75%

The Encyclopedia Americana (1920)/Niebuhr, Barthold Georg

From Wikisource
Jump to navigation Jump to search
1467220The Encyclopedia Americana — Niebuhr, Barthold Georg

NIEBUHR, nēboor, Barthold Georg, German historian and classical scholar, the founder of modern historical method: b. Copenhagen, 27 Aug. 1776; d. Bonn, 2 Jan. 1831. He was son of Karsten Niebuhr (q.v.); was educated by his father in his early youth; studied at Kiel (1794-96), at London and at Edinburgh (1798-99); and in 1800 entered the service of the Danish government. He became director of the government's bank in 1804, and showed in this post and in the Prussian service, which he entered in 1806, much business ability, due, so he affirmed, to his life in England and Scotland. A quarrel with Hardenberg made Niebuhr's retirement necessary in 1810, soon after he had been engaged in financing a Prussian loan in Holland; and he taught Roman history at Berlin for three years with such success that he was led to publish the first two volumes of his ‘Roman History’ (1811-12). But in 1813 he re-entered the Prussian government employ, and took a prominent part in rousing national opposition to Napoleon; but his temper was overbearing and he soon broke with his superior, Stein. In 1816 he was sent as Minister to the Vatican, brought about the understanding between Prussia and the Pope signalized by the bull ‘De Salute Animarum’ in 1821, and had his first opportunity of testing his critical theories as to early Roman history by topographical and other detail. In 1823 he retired from the diplomatic service and settled in Bonn, where he lectured on ancient and modern history.

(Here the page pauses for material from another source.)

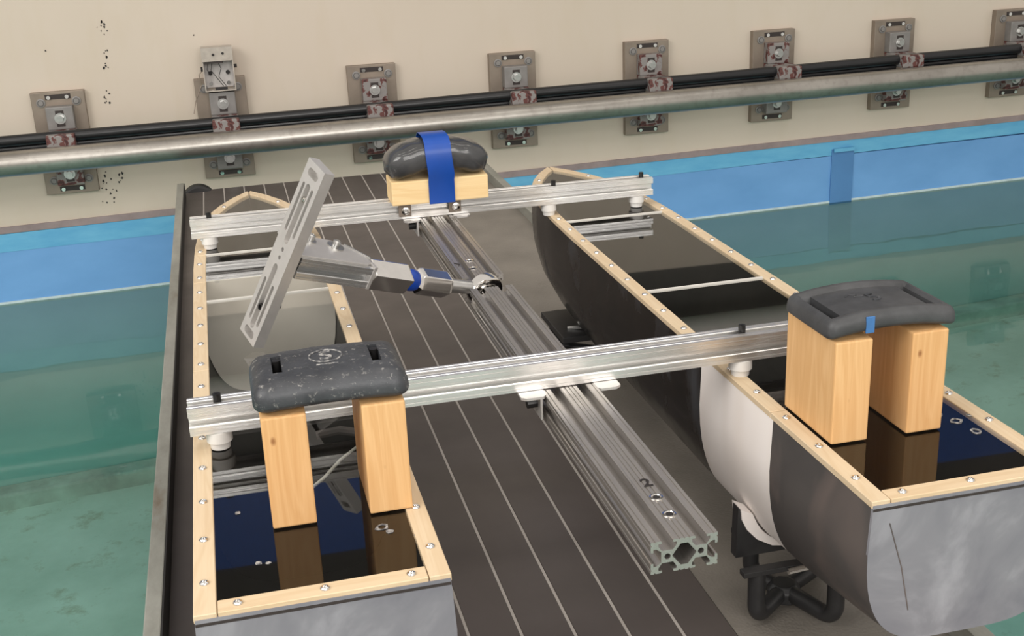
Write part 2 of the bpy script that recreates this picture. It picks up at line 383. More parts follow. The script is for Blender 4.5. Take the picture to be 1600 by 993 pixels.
# ------------------------------------------------------------ wall brackets
BW = .097
def wall_bracket(x, dz, label, up, lo, extra=None):
    t = empty('wall_bracket', label, 'bracket', (x, 3.8, dz), 'steel brackets holding the pipe on the wall')
    t.rotation_euler[1] = 0
    MB().box(-BW, BW, -.032, 0, -.372, .018).build('back_plate', 'bracket', t, .002)
    MB().box(-.046, .052, -.075, -.03, -.118, -.032).build('upper_clamp', up, t, .004)
    MB().box(-.046, .056, -.192, -.03, -.170, -.118).build('saddle', up if up != 'clamp' else 'flaking', t, .006)
    MB().box(-.046, .052, -.18, -.03, -.232, -.168).build('pipe_seat', 'bracket', t, .004)
    MB().box(-.046, .052, -.075, -.03, -.332, -.240).build('lower_clamp', lo, t, .004)
    for z in (-.076, -.288):
        m = MB(); m.cyl((.003, -.077, z), (.003, -.074, z), .021, 16); m.cyl((.003, -.092, z), (.003, -.077, z), .0135, 6)
        m.build('hex_bolt', 'steel', t)
        MB().box(-.012, .018, -.0765, -.0745, z-.03, z+.03).build('slotted_hole', 'dark_slot', t)
    for z, s in ((-.0195, 1), (-.318, -1)):
        for sx in (-.062, .066):
            m = MB(); m.lathe((sx, -.032, z), (0, -1, 0), [(.0165, 0), (.0165, .004), (.012, .005), (.011, .002), (.009, .002), (.009, .008), (0, .008)], 18)
            m.build('stud', 'clamp', t, smooth=True)
    for z in (.0, -.352):
        b = MB().box(-.045, .047, -.0335, -.031, z-.009, z+.009).build('key_slot', 'dark_slot', t)
        for sx in (-.032, .034):
            m = MB(); m.cyl((sx, -.042, z-.001), (sx, -.032, z-.001), .0075, 8); m.build('key_bolt', 'chrome', b)
    return t
spec = [(-.502, 'leftmost steel bracket on the cream wall, left of the one with the open box', 'clamp', 'flaking'),
        (.0985, 'steel bracket on the cream wall with the open grey box above it', 'clamp', 'clamp'),
        (.690, 'steel bracket directly behind the blue-taped weight, partly hidden by it', 'flaking', 'flaking'),
        (1.270, 'steel bracket with clean grey upper clamp, just right of the blue-taped weight', 'clamp', 'flaking'),
        (1.852, 'steel bracket with rusty red upper clamp, fifth from the left', 'flaking', 'flaking'),
        (2.430, 'steel bracket with dark flaking clamp, third from the right edge', 'flaking', 'clamp'),
        (3.006, 'steel bracket second from the right edge, clean grey upper clamp', 'clamp', 'flaking'),
        (3.606, 'steel bracket cut off by the right edge of the photograph', 'clamp', 'flaking')]
for x, lb, u, l in spec: wall_bracket(x, .0115*x, lb, u, l)
# junction box
t = empty('junction_box', 'open grey metal box with loose wires fixed above the second bracket from the left', 'junction box', (.1, 3.768, .06))
MB().box(-.056, .056, -.003, 0, -.075, .08).build('back_panel', 'box_in', t)
m = MB(); m.box(-.058, -.054, -.06, 0, -.08, .08); m.box(.054, .058, -.06, 0, -.08, .08); m.box(-.058, .058, -.06, 0, -.084, -.08); m.box(-.058, .058, -.06, 0, .078, .082)
m.build('side_wall', 'box', t)
MB().box(-.058, .058, -.062, -.058, .03, .082).build('top_flap', 'box', t)
m = MB(); m.cyl((-.014, -.064, .055), (-.014, -.06, .055), .005, 10); m.cyl((.022, -.064, .058), (.022, -.06, .058), .005, 10); m.build('flap_screw', 'ink', t)
for sx in (-.032, .034):
    m = MB(); m.cyl((sx, -.01, -.02), (sx, -.002, -.02), .008, 10); m.build('fixing_bolt', 'ink', t)
MB().box(-.02, .026, -.062, -.058, -.078, -.068).build('cable_slot', 'ink', t)
m = MB(); m.box(-.05, .02, -.058, -.02, .022, .032); m.build('terminal_strip', 'dark_slot', t)
m = MB(); m.tube([(-.02, -.04, .03), (-.028, -.045, -.005), (-.005, -.05, -.04), (.012, -.05, -.066)], .0014, 6)
m.tube([(.0, -.04, .03), (.01, -.045, .0), (-.002, -.05, -.03), (.022, -.05, -.066)], .0014, 6)
m.tube([(-.035, -.04, .03), (-.042, -.05, .0), (-.035, -.05, -.02)], .0014, 6); m.build('wire', 'ink', t)
m = MB(); m.tube([(-.056, -.03, .0), (-.075, -.035, -.02), (-.07, -.03, -.06), (-.1, -.03, -.12), (-.112, -.04, -.165)], .0018, 6); m.build('hanging_wire', 'bracket', t)
m = MB(); m.cyl((-.066, -.03, .0), (-.056, -.03, .0), .009, 8); m.cyl((.056, -.03, .005), (.07, -.03, .005), .007, 8); m.build('cable_gland', 'ink', t)

# ------------------------------------------------------------ test tray under the model
ZF = -.35
tray = empty('test_tray', 'long dark deck tray carrying the catamaran model over the water', 'tray', (0, 0, ZF))
YN, YF = -.35, 3.48
sx = lambda k, y: .415+.074*k+.006*y
def quad(x0a, x1a, ya, x0b, x1b, yb, z0, z1):
    m = MB(); m.add([(x0a, ya, z0), (x1a, ya, z0), (x1b, yb, z0), (x0b, yb, z0), (x0a, ya, z1), (x1a, ya, z1), (x1b, yb, z1), (x0b, yb, z1)],
                    [(0, 3, 2, 1), (4, 5, 6, 7), (0, 1, 5, 4), (1, 2, 6, 5), (2, 3, 7, 6), (3, 0, 4, 7)]); return m
for k in range(-7, 4):
    a0, b0 = sx(k, YN)+.0022, sx(k, YF)+.0022
    if k == -7: a0 = b0 = -.080
    quad(a0, sx(k+1, YN)-.0022, YN, b0, sx(k+1, YF)-.0022, YF, -.012, 0).build('deck_board', 'board', tray, .0012, seg=1)
    if k < 3: quad(sx(k+1, YN)-.0022, sx(k+1, YN)+.0022, YN, sx(k+1, YF)-.0022, sx(k+1, YF)+.0022, YF, -.012, -.0008).build('seam_strip', 'seam', tray)
quad(.690, 1.02, YN, .712, 1.045, YF-.06, -.013, -.0125).build('mat_backing', 'lip_inner', tray)
quad(sx(4, YN), 1.02, YN, sx(4, YF), 1.045, YF-.06, -.012, -.004).build('rubber_mat', 'mat', tray)
quad(-.110, -.0855, YN, -.0965, -.073, 3.40, -.10, .05).build('side_lip', 'lip', tray, .002)
quad(-.0855, -.083, YN, -.073, -.0705, 3.40, -.10, .049).build('lip_inner_shade', 'lip_inner', tray)  # inner face of the lip, its shadow painted in as a dark strip
quad(.990, 1.018, YN, 1.024, 1.052, 3.42, -.10, .03).build('side_lip', 'lip', tray, .002)
quad(-.10, 1.03, YN, -.09, 1.045, YF, -.06, -.013).build('tray_base', 'lip_inner', tray)
m = MB()
for i in range(13):      # roller at the far end of the tray
    a = PI*i/12
m.lathe((-.028, YF-.03, -.04), (0, 1, 0), [(.03, 0), (.055, 0), (.062, .008), (.062, .05), (.055, .058), (.03, .058), (.03, 0)], 32)
m.build('end_roller', 'black_metal', tray, smooth=True)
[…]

Niebuhr's great and epoch-making work was his destructive criticism of the early Roman legendary period and his reconstruction of this same period from the mass of myth and legend, which beclouded it, or, to put it more broadly and more truly, it was his application of this higher critical method to history. His ‘Roman History’ (1811-32, English version, Hare and Thirwall, 1851), carrying the story of Rome down to the Punic Wars, was completed in an English form by Leonhard Schmitz in ‘Lectures on the History of Rome from the First Punic War to the Death of Constantine’ (1844). These two parts form a great collection of facts and material, and a wonderful exemplification of method, but the more popular and brilliant style of Niebuhr's pupil, Theodor Mommsen (q.v.), has made Niebuhr's work to a certain degree antiquated. He collaborated with Platner and Bunsen in their ‘Description of the City of Rome’; founded with Böckh and Brandis the Rheinisches Museum, a classical review; edited the ‘Corpus Scriptorum Historian Byzantinae’; and wrote many minor philological and historical studies, besides editing new fragments of Gaius, Cicero and Merobaudes. His ‘Stories of the Greek Heroes’ (‘Griechische Heroengeschichte,’ 1842), originally written for his son, Marcus, is a famous juvenile. Niebuhr was possessed of original genius, had an intuitive grasp of history that made him detect the false evidence and was so adept at learning languages that he had mastered 20 in early manhood. He was also a man of broad scholarship and catholic taste, as may be seen by his personal reminiscences and correspondence in Hensler's ‘Lebensnachrichten über Niebuhr’ (1838-39). Consult also the biographies by Classen (1876) and Eyssenhardt (1886); and Winkworth, ‘Life and Letters’ (1852).